As reported in the newspapers, Clay, who was on his sickbed (he would die within a few months), expressed his “liveliest sympathies” with the Hungarians; but he argued that the practical effects of providing “material aid” by the United States would probably be war with one or more European powers. He pointed out that the United States lacked the means to carry out military operations on the European continent; and that a maritime war would “result in mutual annoyance to commerce, but…little else.” Once the United States engaged (ineffectually) in such a war, it would have (effectually) abandoned its “ancient policy of amity and non-intervention in the affairs of other nations.” The European powers would then feel justified “in abandoning the terms of forbearance and non-interference,” which they had so far preserved towards the American Republic. “[A]fter the downfall, perhaps, of the friends of liberal institutions in Europe,” Clay warned, “her despots, imitating and provoked by our fatal example,” might turn upon the United States in its hour of weakness and exhaustion.

“Sir,” he concluded, “the recent melancholy subversion of the republican government of France [by Louis Napoleon’s coup of December, 2, 1851] and that enlightened nation voluntarily placing its neck under the yoke of despotism, teach us to despair of any present success for liberal institutions in Europe.” In his discussion with Kossuth, Clay cited the traditional American precedent of “amity and non-intervention in the affairs of other nations,” whereas Lincoln tried to redefine the terms of the debate by arguing that American resistance to foreign interference against a legitimate domestic revolution did not constitute “intervention.” Clay, unlike Lincoln, may have felt that the invocation of such non-interventionist precedents must be a critical factor in determining “policy” in the present circumstance.
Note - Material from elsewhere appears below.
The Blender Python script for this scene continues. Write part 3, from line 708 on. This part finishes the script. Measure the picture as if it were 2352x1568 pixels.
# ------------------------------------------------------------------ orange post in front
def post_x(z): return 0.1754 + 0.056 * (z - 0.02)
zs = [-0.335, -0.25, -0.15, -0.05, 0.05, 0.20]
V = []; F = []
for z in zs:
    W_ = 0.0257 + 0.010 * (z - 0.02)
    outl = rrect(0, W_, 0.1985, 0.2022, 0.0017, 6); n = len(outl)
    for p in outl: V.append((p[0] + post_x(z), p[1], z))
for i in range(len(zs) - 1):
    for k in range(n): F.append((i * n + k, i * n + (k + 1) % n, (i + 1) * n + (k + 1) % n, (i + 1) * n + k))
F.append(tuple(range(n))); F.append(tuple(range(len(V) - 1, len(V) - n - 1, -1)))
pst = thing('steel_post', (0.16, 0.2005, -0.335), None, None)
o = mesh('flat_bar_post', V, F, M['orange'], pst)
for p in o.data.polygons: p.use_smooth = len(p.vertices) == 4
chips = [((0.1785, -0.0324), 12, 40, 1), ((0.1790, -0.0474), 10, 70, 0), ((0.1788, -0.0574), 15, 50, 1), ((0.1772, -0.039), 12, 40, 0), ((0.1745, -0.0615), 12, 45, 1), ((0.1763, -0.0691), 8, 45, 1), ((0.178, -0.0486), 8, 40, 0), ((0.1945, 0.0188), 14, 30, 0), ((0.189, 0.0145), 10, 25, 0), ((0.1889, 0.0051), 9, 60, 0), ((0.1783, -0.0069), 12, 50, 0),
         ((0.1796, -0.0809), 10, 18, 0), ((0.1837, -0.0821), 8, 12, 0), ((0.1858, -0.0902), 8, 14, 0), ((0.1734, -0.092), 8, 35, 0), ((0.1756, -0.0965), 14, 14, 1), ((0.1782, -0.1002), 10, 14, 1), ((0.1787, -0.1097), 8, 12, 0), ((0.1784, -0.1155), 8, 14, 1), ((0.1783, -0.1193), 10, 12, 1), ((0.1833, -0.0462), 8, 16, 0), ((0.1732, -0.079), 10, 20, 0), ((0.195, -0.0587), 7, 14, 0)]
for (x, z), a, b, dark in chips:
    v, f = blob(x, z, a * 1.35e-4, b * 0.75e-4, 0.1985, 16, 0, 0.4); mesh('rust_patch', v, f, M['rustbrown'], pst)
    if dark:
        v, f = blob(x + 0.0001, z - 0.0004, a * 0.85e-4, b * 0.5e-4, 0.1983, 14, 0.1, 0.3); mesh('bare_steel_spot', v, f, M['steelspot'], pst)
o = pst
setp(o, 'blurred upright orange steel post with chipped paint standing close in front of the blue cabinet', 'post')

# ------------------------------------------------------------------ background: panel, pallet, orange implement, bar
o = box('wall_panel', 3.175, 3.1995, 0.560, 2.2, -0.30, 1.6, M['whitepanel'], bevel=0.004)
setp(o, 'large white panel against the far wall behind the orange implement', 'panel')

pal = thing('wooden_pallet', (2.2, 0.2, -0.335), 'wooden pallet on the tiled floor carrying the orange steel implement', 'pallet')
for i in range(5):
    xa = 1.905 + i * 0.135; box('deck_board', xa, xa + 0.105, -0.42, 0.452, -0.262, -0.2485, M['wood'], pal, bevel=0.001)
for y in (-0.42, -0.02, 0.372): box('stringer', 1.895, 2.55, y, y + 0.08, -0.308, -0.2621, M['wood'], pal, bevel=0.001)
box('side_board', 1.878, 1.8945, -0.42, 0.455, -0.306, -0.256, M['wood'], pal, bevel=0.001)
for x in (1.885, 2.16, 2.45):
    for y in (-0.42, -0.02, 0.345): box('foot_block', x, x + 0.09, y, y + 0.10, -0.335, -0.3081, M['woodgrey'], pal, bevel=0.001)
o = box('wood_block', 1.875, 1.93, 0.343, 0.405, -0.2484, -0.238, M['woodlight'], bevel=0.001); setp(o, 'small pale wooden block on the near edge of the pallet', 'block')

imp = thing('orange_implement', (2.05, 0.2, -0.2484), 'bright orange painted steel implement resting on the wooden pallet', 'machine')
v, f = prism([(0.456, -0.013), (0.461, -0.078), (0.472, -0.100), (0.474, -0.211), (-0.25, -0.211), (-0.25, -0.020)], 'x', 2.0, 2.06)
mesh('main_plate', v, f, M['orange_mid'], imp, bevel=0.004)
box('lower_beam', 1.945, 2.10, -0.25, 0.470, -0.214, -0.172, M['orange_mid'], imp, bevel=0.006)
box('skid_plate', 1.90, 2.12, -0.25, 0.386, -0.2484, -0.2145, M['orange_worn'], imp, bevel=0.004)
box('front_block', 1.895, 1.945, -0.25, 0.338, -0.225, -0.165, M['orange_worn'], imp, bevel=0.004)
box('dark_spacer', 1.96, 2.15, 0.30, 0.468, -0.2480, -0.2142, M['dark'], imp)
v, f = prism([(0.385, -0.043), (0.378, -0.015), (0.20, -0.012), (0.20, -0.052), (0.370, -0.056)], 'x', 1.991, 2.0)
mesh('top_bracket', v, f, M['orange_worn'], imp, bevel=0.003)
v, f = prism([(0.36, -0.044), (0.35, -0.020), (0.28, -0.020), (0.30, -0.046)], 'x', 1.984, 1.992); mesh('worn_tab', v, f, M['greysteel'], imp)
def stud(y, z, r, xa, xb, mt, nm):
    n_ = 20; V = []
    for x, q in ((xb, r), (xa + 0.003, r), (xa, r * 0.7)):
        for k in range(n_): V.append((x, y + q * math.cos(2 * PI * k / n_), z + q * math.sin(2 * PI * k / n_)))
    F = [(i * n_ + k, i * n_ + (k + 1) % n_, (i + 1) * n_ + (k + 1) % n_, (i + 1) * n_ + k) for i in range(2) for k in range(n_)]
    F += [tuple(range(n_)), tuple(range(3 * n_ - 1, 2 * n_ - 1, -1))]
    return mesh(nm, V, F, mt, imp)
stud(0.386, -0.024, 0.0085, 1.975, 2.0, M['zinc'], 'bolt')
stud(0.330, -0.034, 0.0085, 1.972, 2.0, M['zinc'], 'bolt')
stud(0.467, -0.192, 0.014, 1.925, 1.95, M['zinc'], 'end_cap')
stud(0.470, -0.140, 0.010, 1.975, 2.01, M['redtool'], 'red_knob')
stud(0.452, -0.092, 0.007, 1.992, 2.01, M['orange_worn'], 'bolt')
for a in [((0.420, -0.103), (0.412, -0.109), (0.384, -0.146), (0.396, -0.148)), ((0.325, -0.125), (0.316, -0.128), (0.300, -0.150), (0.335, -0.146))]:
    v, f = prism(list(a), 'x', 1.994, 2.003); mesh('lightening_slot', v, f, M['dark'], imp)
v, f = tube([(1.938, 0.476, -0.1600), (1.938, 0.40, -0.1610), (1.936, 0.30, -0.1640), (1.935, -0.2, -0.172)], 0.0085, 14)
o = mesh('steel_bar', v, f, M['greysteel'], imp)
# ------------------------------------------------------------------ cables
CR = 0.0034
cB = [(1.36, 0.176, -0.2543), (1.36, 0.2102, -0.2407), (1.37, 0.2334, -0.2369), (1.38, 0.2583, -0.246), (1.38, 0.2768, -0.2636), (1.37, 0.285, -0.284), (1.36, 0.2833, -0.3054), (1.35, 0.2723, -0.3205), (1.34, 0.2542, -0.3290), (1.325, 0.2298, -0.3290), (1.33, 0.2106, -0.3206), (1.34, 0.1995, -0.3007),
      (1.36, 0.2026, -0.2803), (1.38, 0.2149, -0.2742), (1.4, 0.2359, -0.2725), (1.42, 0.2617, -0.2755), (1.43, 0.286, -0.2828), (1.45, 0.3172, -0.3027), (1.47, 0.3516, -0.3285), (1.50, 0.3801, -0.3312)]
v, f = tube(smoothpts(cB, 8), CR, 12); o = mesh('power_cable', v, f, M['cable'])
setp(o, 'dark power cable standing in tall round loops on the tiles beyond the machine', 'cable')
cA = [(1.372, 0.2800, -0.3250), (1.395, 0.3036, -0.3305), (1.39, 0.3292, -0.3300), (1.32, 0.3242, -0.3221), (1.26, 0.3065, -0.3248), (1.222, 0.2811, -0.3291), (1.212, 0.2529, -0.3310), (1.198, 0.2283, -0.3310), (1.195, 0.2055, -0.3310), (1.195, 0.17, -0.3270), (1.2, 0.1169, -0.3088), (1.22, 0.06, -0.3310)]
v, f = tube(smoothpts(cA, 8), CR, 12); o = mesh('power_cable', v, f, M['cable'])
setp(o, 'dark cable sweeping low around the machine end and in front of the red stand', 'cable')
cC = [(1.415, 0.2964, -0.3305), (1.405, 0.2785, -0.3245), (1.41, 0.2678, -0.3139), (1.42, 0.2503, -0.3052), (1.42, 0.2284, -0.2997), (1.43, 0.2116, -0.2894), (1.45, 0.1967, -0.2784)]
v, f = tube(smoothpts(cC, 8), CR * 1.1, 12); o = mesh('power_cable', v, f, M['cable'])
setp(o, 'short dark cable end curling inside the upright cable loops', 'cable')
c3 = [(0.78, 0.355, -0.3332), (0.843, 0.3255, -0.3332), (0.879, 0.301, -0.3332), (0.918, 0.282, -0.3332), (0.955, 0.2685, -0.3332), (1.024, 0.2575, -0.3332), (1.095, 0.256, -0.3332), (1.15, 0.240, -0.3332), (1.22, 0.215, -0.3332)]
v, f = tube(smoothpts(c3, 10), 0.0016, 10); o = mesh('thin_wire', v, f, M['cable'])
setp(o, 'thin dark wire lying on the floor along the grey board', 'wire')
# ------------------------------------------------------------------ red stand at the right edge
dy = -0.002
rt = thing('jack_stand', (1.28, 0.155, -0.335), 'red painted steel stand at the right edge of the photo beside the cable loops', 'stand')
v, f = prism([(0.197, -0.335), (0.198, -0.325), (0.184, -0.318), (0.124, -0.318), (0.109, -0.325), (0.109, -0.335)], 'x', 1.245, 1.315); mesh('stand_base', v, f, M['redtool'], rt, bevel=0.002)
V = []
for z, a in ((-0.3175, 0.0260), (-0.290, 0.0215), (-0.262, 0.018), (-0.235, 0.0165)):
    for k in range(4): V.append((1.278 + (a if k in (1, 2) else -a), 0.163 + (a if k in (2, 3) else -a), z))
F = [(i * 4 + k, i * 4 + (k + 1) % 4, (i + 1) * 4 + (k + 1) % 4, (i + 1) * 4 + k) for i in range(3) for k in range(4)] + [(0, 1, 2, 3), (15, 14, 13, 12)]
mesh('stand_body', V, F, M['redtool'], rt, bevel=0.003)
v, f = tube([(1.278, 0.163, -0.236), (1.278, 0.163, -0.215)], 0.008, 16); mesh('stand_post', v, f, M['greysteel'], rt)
That circumstance, which he did not identify but what he (and Lincoln) surely had in mind, was the need for the nation to heal itself from the divisions caused by the Mexican-American War and the subsequent political battles that led to the still-controversial Compromise of 1850. Clay and Lincoln were both opposed to the Manifest Destiny agenda of those Democrats who linked American expansion (including the acquisition of new territories suitable for slavery) with an interventionist attitude towards European affairs. American efforts to become involved politically or militarily in central Europe, or even to go too far in stirring up public sympathies on behalf of Kossuth, offered no solid grounds for American foreign policy and would likely divide the country even further. This was so especially because the necessary conditions in Europe for successful liberal revolutions seemed completely missing, at least for the time being.

Lincoln’s Kossuth Resolutions represent an interesting if little known link in the chain of American reasoning about the nation’s role in international affairs, the legitimacy of revolution and regime change, and the relationship between self-determination and republican government.